One day the rain just stops. A day goes by, a few days, then a week, then more weeks. You notice that the grass is getting brittle and dry and the ground is rock hard. Then the grass turns the color of sand and even the air seems brittle with the dryness of it. The weather reports become numbingly uniform: sunny every day. Reports of record-breaking temperatures become repetitive. Something in the back of your mind says that this is wrong, but the heat saps any energy you might have for thinking about it.
On your way home from work each night you start counting the number of neighbors who are watering their yards, the ones who stand out because their grass is a patch of emerald in a sea of buff and sepia. You get wicked ideas about sneaking into their yards and cutting their hoses with a pair of garden shears in the middle of the night. Maybe they’ll pay a fine for using so much water.
Maybe you should think about xeriscaping, but this isn’t the desert. The rain will come back eventually, won’t it?
Desiccated tree branches fall in the yard. No need to move them just yet. The lawnmower sits in the garage, its small reservoir of fuel sending out a slow stream of fumes.
One morning you notice a spider hanging in her web next to your house. She’s brown and white speckled with big yellow dots on her abdomen. You saw her early in the spring, just like you watched her mother, her grandmother, and a whole line of her great-grandmothers going back several years. She clambers around, connecting the spokes of her web.

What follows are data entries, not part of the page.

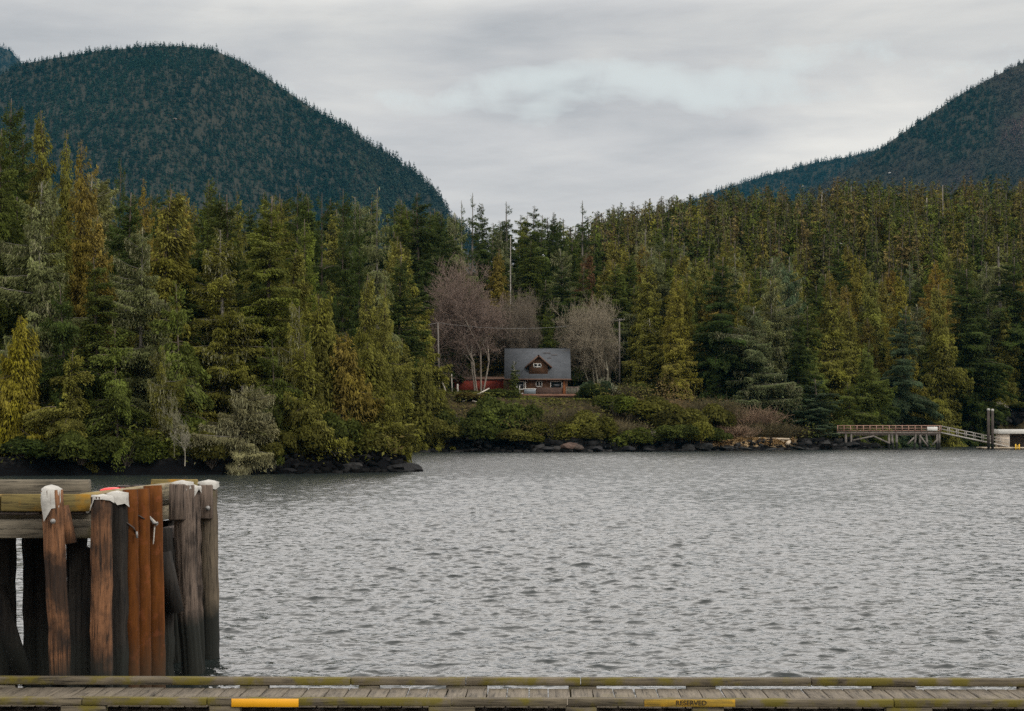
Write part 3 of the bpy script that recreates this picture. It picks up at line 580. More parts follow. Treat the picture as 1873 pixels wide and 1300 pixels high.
TREES = [  # kind, column, top row, distance, half width, colour, label — the ones the eye picks out
 ('cedar', 30, 580, 163.5, 74, 'YE', 'bright yellow-green cedar at the left edge, low by the water behind the wharf'),
 ('fir', 16, 180, 186, 62, 'DG', 'tall dark fir with a blunt top at the far left edge, tallest on the headland'),
 ('hemlock', -6, 235, 176, 70, 'MG', 'mid green hemlock cut by the left edge, under the tallest dark fir'),
 ('cedar', 82, 202, 190, 66, 'OL', 'tall olive cedar just right of the tallest dark fir'),
 ('cedar', 150, 255, 184, 62, 'OR', 'rusty orange cedar with a thin leaning top on the left headland'),
 ('cedar', 118, 238, 187, 50, 'OL', 'olive cedar squeezed between two rusty cedars near the left edge'),
 ('cedar', 172, 395, 174, 62, 'OR', 'wide rusty cedar hanging low in the middle of the left headland'),
 ('fir', 218, 288, 197, 34, 'DG', 'narrow dark green fir standing clear against the mountain, right of the rusty cedar'),
 ('cedar', 265, 328, 192, 52, 'OR', 'golden brown cedar right of the narrow dark fir'),
 ('spruce', 256, 418, 171, 78, 'GG', 'lichen-hung spruce with a bare grey trunk showing in its lower half'),
 ('spruce', 66, 332, 172, 98, 'GG', 'grey-green spruce with broad lichen boughs above the yellow cedar'),
 ('hemlock', 175, 470, 168, 78, 'MG', 'drooping green hemlock under the wide rusty cedar'),
 ('hemlock', 120, 520, 166, 80, 'DG', 'dark hemlock in the shade right of the yellow cedar'),
 ('hemlock', 375, 326, 207, 62, 'MG', 'broad green hemlock on the skyline below the round mountain'),
 ('hemlock', 312, 334, 214, 44, 'DG', 'dark hemlock on the skyline right of the golden brown cedar'),
 ('cedar', 345, 345, 222, 40, 'OR', 'small golden cedar top between two skyline hemlocks'),
 ('spruce', 410, 420, 176, 88, 'OL', 'olive spruce with long drooping boughs in the headland centre'),
 ('hemlock', 330, 520, 168, 80, 'MG', 'green hemlock with heavy boughs below the skyline hemlocks'),
 ('cedar', 535, 452, 184, 64, 'OL', 'olive cedar with bare lichen limbs and a pointed crown'),
 ('hemlock', 475, 352, 226, 60, 'DG', 'dark broad hemlock near the middle of the left skyline'),
 ('cedar', 510, 395, 205, 40, 'OL', 'slim olive cedar before the dark skyline hemlocks'),
 ('fir', 555, 400, 212, 55, 'LG', 'fresh green fir with a flat crown above the olive cedar'),
 ('spruce', 296, 640, 163.5, 44, 'OL', 'short brownish spruce by the water with twisted pale twigs'),
 ('spruce', 442, 705, 165.0, 84, 'PG', 'low pale spruce whose drooping lichen boughs hang over the black rocks'),
 ('hemlock', 215, 600, 165, 78, 'MG', 'green hemlock with low fan-like boughs left of the short brownish spruce'),
 ('hemlock', 125, 640, 163.5, 70, 'OL', 'low olive hemlock between the yellow cedar and the water'),
 ('cedar', 590, 540, 176, 80, 'OL', 'bushy olive cedar above the headland tip'),
 ('cedar', 640, 610, 176, 78, 'OR', 'brownish cedar leaning out toward the headland tip'),
 ('cedar', 560, 640, 170.5, 70, 'OL', 'low olive cedar over the rocks right of the pale drooping spruce'),
 ('cedar', 690, 672, 177, 62, 'OL', 'last olive cedar at the right end of the headland'),
 ('hemlock', 500, 620, 170, 62, 'MG', 'shaded green hemlock behind the pale drooping spruce'),
 ('spruce', 548, 560, 174.5, 52, 'OL', 'half bare spruce with hanging lichen in front of the bushy olive cedar'),
 ('cedar', 668, 500, 236, 50, 'OL', 'olive cedar behind the headland, left of the dark layered hemlock'),
 ('cedar', 700, 520, 232, 50, 'OL', 'second olive cedar behind the headland, nearest the dark layered hemlock'),
 ('sparse', 692, 345, 258, 62, 'GG', 'thin grey hemlock with a bare pale trunk, left of the dark layered hemlock'),
 ('hemlock', 768, 352, 342, 72, 'DG', 'very tall dark layered hemlock left of the leafless alder'),
 ('hemlock', 812, 388, 356, 50, 'DG', 'dark hemlock right behind the leafless alder'),
 ('hemlock', 735, 366, 346, 52, 'MG', 'green hemlock close on the left of the very tall dark layered hemlock'),
 ('cedar', 738, 618, 293.6, 62, 'OL', 'olive cedar on the far bank just beyond the headland tip'),
 ('cedar', 778, 655, 294.0, 50, 'OL', 'low olive cedar below the leaning power pole'),
 ('cedar', 806, 712, 294.5, 36, 'OL', 'low rounded olive cedar left of the red shed'),
 ('cedar', 665, 628, 177.5, 82, 'OL', 'broad olive cedar with a rounded crown sloping down to the headland tip'),
 ('cedar', 716, 722, 175.3, 46, 'OL', 'lowest olive cedar hanging over the very point of the headland'),
 ('fir', 590, 352, 250, 45, 'DG', 'dark pointed fir on the skyline above the fresh green fir'),
 ('fir', 625, 345, 256, 45, 'DG', 'dark fir on the skyline left of the thin grey hemlock'),
 ('hemlock', 545, 338, 262, 45, 'DG', 'dark spire-topped hemlock under the foot of the mountain slope'),
 ('cedar', 505, 358, 262, 40, 'OL', 'olive cedar top on the skyline before the mountain foot'),
 ('cedar', 440, 350, 262, 45, 'OL', 'rounded olive cedar on the left skyline'),
 ('hemlock', 655, 372, 262, 38, 'DG', 'small dark hemlock just left of the thin grey one'),
 ('sparse', 862, 352, 372, 30, 'DG', 'thin black spire against the sky, right of the mountain foot', 2),
 ('sparse', 845, 366, 380, 24, 'DG', 'thin spire against the sky nearest the mountain foot', 2),
 ('hemlock', 885, 372, 385, 36, 'DG', 'dark hemlock against the sky right of the two thin spires'),
 ('sparse', 930, 368, 392, 36, 'DG', 'ragged hemlock against the sky above the cabin, left of the gap', 2),
 ('hemlock', 978, 376, 398, 40, 'DG', 'dark hemlock against the sky above the cabin roof'),
 ('hemlock', 1012, 388, 402, 34, 'DG', 'smaller dark hemlock against the sky right of the cabin ridge'),
 ('sparse', 1064, 366, 420, 32, 'DG', 'thin ragged hemlock where the right-hand ridge begins', 2),
 ('cedar', 1070, 462, 372, 46, 'RB', 'reddish brown cedar behind the cabin to the right'),
 ('cedar', 1000, 560, 352, 30, 'MG', 'small green cedar right behind the cabin roof'),
 ('hemlock', 965, 440, 372, 52, 'MG', 'mid green hemlock rising behind the cabin'),
 ('spruce', 1030, 455, 378, 46, 'GG', 'grey-green spruce behind the cabin beside the reddish cedar'),
 ('hemlock', 905, 440, 368, 52, 'DG', 'dark hemlock behind the crown of the leafless alder'),
 ('cedar', 1190, 474, 352, 58, 'OL', 'tall olive cedar with a thin bare top right of the cabin'),
 ('cedar', 1192, 584, 336, 60, 'OL', 'round olive cedar on two pale trunks right of the cabin', None, PALE),
 ('hemlock', 1130, 480, 372, 58, 'MG', 'green hemlock behind the pole with the cross-arm'),
 ('cedar', 1252, 500, 348, 48, 'MG', 'green cedar right of the tall olive cedar with a bare top'),
 ('cedar', 1302, 502, 346, 62, 'OR', 'rusty olive cedar with a full pointed crown, centre right'),
 ('spruce', 1375, 560, 331, 74, (.075, .088, .036), 'broad grey-green spruce with long bare lower boughs near the beach'),
 ('hemlock', 1335, 600, 340, 58, 'DG', 'dark hemlock filling the gap left of the broad grey-green spruce'),
 ('spruce', 1442, 470, 352, 55, 'BG', 'slim blue-green spruce with a dark pointed top, right of the rusty olive cedar'),
 ('fir', 1495, 692, 326, 52, 'BG', 'small bushy blue-green spruce at the shore end of the wooden pier'),
 ('hemlock', 1480, 560, 342, 58, 'MG', 'mid green hemlock behind the small bushy blue-green spruce'),
 ('cedar', 1525, 530, 352, 58, 'OL', 'olive cedar above the shore end of the wooden pier'),
 ('cedar', 1585, 622, 340, 44, 'MG', 'narrow green cedar above the middle of the wooden pier'),
 ('cedar', 1642, 494, 362, 52, (.135, .118, .014), 'golden olive cedar with a rounded top above the pier'),
 ('hemlock', 1650, 560, 355, 58, 'BG', 'blue-green hemlock in front of the golden olive cedar'),
 ('cedar', 1716, 520, 366, 54, 'OL', 'olive cedar above the top of the gangway'),
 ('hemlock', 1775, 492, 372, 84, 'DG', 'big dark hemlock with wide boughs above the gangway'),
 ('cedar', 1752, 690, 386, 44, 'OL', 'short olive cedar behind the gangway'),
 ('hemlock', 1850, 470, 396, 72, 'DG', 'dark hemlock at the right edge above the float shed'),
 ('cedar', 1838, 560, 392, 40, 'OL', 'olive cedar by the right edge above the white-roofed shed'),
 ('hemlock', 1700, 610, 380, 52, 'MG', 'green hemlock left of the short olive cedar behind the gangway'),
 ('hemlock', 1610, 690, 345, 42, 'DG', 'low dark hemlock right behind the pier railing'),
 ('hemlock', 1555, 700, 336, 44, 'MG', 'low green hemlock beside the small bushy blue-green spruce'),
]
for t_ in TREES:
    kind, px, yt, d_, hw, col, lab = t_[:7]
    r_ = plant_px(kind, px, yt, d_, hw, col, lab, var=t_[7] if len(t_) > 7 else None, bark=t_[8] if len(t_) > 8 else (GREY if kind in ('spruce', 'sparse') else None))

    if 'two pale trunks' in lab:                                    # the second of its two stems
        mb = MB(); mb.tube([(1.1, -.2, -.2), (1.05, -.1, 4), (.3, 0, 9)], [.2, .17, .1], 8, True, .08, 4); o = link('trunk', mb.mesh('trunk', M['bark']), r_); o.color = PALE+(1,); r_.rotation_euler[2] = 0
plant_px('snag', 933, 432, 366, 10, None, 'bleached dead trunk with short stubs rising behind the big leafless alder', bark=(.27, .25, .22))
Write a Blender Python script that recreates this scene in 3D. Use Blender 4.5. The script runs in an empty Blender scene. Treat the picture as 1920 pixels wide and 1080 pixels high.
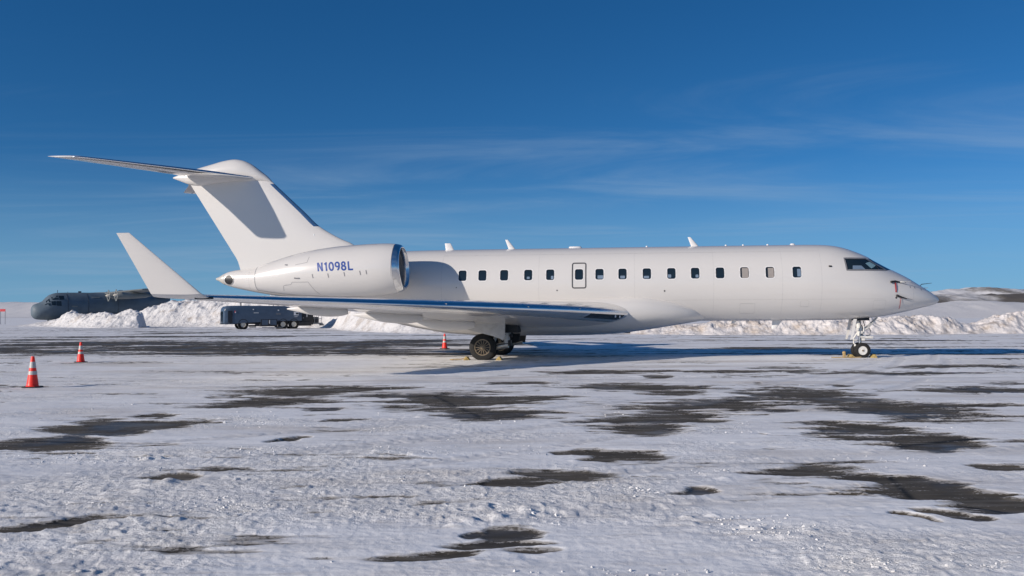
import bpy, bmesh, math, random
import numpy as np
from mathutils import Vector, Matrix
random.seed(7)
R = math.radians
sc = bpy.context.scene
COL = sc.collection

# ------------------------------------------------------------------ camera, light, exposure
F_PX, CAM_H, HROW, ROLL = 1728.5, 1.587, 589.44, R(-0.3)
cam_d = bpy.data.cameras.new('camera')
cam_d.sensor_width = 36.0
cam_d.lens = 36.0 * F_PX / 1920.0
cam_d.clip_start = 0.1
cam_d.clip_end = 30000
cam = bpy.data.objects.new('camera', cam_d)
COL.objects.link(cam)
th = math.atan((HROW - 540.0) / F_PX)
r_, u_, f_ = Vector((1, 0, 0)), Vector((0, -math.sin(th), math.cos(th))), Vector((0, math.cos(th), math.sin(th)))
cr, sr = math.cos(ROLL), math.sin(ROLL)
rr, uu = r_ * cr + u_ * sr, u_ * cr - r_ * sr
m = Matrix((rr, uu, -f_)).transposed().to_4x4()
m.translation = Vector((0, 0, CAM_H))
cam.matrix_world = m
sc.camera = cam

SUN_DIR = Vector((-6.08, -3.93, 2.45)).normalized()      # towards the sun
SUN_EL = math.asin(SUN_DIR.z)
SUN_ROT = math.atan2(SUN_DIR.x, SUN_DIR.y)               # azimuth from +Y towards +X
world = bpy.data.worlds.new('World')
sc.world = world
world.use_nodes = True
wt = world.node_tree
wt.nodes.clear()
def wn(t, **k):
    n = wt.nodes.new(t)
    for a, b in k.items(): setattr(n, a, b)
    return n
wl = wt.links.new
tc = wn('ShaderNodeTexCoord')
sep = wn('ShaderNodeSeparateXYZ'); wl(tc.outputs['Generated'], sep.inputs[0])
zabs = wn('ShaderNodeMath', operation='MAXIMUM'); wl(sep.outputs[2], zabs.inputs[0]); zabs.inputs[1].default_value = 0.0
zs = wn('ShaderNodeMath', operation='MULTIPLY'); wl(zabs.outputs[0], zs.inputs[0]); zs.inputs[1].default_value = 1.5
za = wn('ShaderNodeMath', operation='ADD'); wl(zs.outputs[0], za.inputs[0]); za.inputs[1].default_value = 0.115
cmb = wn('ShaderNodeCombineXYZ'); wl(sep.outputs[0], cmb.inputs[0]); wl(sep.outputs[1], cmb.inputs[1]); wl(za.outputs[0], cmb.inputs[2])
nrm = wn('ShaderNodeVectorMath', operation='NORMALIZE'); wl(cmb.outputs[0], nrm.inputs[0])
sky = wn('ShaderNodeTexSky', sky_type='NISHITA')
sky.sun_disc = False
sky.sun_elevation = SUN_EL
sky.sun_rotation = SUN_ROT
sky.altitude = 50
sky.air_density = 1.0
sky.dust_density = 0.0
sky.ozone_density = 3.0
wl(nrm.outputs[0], sky.inputs[0])
hsv = wn('ShaderNodeHueSaturation'); hsv.inputs['Saturation'].default_value = 1.29; hsv.inputs['Value'].default_value = 1.0
hsv.inputs['Hue'].default_value = 0.501
wl(sky.outputs[0], hsv.inputs['Color'])
gam = wn('ShaderNodeGamma'); gam.inputs[1].default_value = 1.15
wl(hsv.outputs[0], gam.inputs[0])
tint = wn('ShaderNodeVectorMath', operation='MULTIPLY'); tint.inputs[1].default_value = (0.97, 1.0, 0.98); wl(gam.outputs[0], tint.inputs[0])
# thin cirrus: a high flat layer, so it stretches towards the horizon
zc = wn('ShaderNodeMath', operation='ADD'); wl(zabs.outputs[0], zc.inputs[0]); zc.inputs[1].default_value = 0.06
px = wn('ShaderNodeMath', operation='DIVIDE'); wl(sep.outputs[0], px.inputs[0]); wl(zc.outputs[0], px.inputs[1])
py = wn('ShaderNodeMath', operation='DIVIDE'); wl(sep.outputs[1], py.inputs[0]); wl(zc.outputs[0], py.inputs[1])
cv = wn('ShaderNodeCombineXYZ'); wl(px.outputs[0], cv.inputs[0]); wl(py.outputs[0], cv.inputs[1])
mp = wn('ShaderNodeMapping'); wl(cv.outputs[0], mp.inputs[0])
mp.inputs['Rotation'].default_value = (0, 0, 0.18); mp.inputs['Scale'].default_value = (0.30, 0.85, 1); mp.inputs['Location'].default_value = (-3.2, 2.9, 0)
n1 = wn('ShaderNodeTexNoise'); wl(mp.outputs[0], n1.inputs['Vector']); n1.inputs['Scale'].default_value = 1.0
n1.inputs['Detail'].default_value = 9; n1.inputs['Roughness'].default_value = 0.6; n1.inputs['Distortion'].default_value = 0.9
n2 = wn('ShaderNodeTexNoise'); wl(mp.outputs[0], n2.inputs['Vector']); n2.inputs['Scale'].default_value = 0.35; n2.inputs['Detail'].default_value = 3
cm = wn('ShaderNodeMath', operation='MULTIPLY'); wl(n1.outputs[0], cm.inputs[0]); wl(n2.outputs[0], cm.inputs[1])
cr1 = wn('ShaderNodeMapRange', interpolation_type='SMOOTHSTEP'); wl(cm.outputs[0], cr1.inputs[0])
cr1.inputs[1].default_value = 0.225; cr1.inputs[2].default_value = 0.44; cr1.inputs[3].default_value = 0.0; cr1.inputs[4].default_value = 0.34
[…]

The lack of rain affects everything up and down the food chain, and you haven’t seen as many rabbits, snakes, or even squirrels as usual. This spider, like you, is not native to North America; her ancestors probably came with yours, around three centuries ago. She’s nocturnal so it’s strange that she’s still out on a sunny morning when the temperature is already higher than it would be at noon in a normal year.
You fill a birdbath in the backyard. You fill another in the front yard. You watch cardinals, bluejays, even a sleek-headed crow dip their beaks in it. You watch squirrels come to drink then flip the birdbath over. It’s only a few minutes before you go to put it back and refill it but the ground is already dry.
You have a side bed of morning glories and other small plants. After the sun goes down you turn the nozzle on the hose to “mist” and you realize you can’t remember the last time you heard a tree frog. They always sing in the dark after it rains.
Leaves turn brown and fall even though it’s only late summer. A seven-foot branch falls from a tree. The broken end is reddish, dry, and dusty.
Wildfires, floods, hurricanes, tornadoes, and even tsunamis are all horrible, often tragic events that come in suddenly, sometimes with no warning, or not enough warning, but then they disappear, often as quickly as they came. Floods and tsunamis recede, wildfires burn out all their fuel or, hopefully, are stopped, and tornadoes just spin themselves out.
A drought is a tragedy in slow motion.
And then one day it rains. It rains and rains, and it’s like a fever breaking. There’s a puddle that frames clouds bronzed with sun, and it looks deep enough to be a whole new world.
Wow! This was so beautifully written. I felt it so deeply, especially that ending. Brilliant.
Every few years we get a drought–it seems to be happening more and more often now thanks to climate change–but as I was writing this we had a period of rain that really transformed everything. So with that and some other things going on I felt really hopeful and wanted to convey that.
Thanks for this beautifully written piece, Chris — we are all thirsty for posts like yours.
I always enjoy it when your comments rain down, Ann.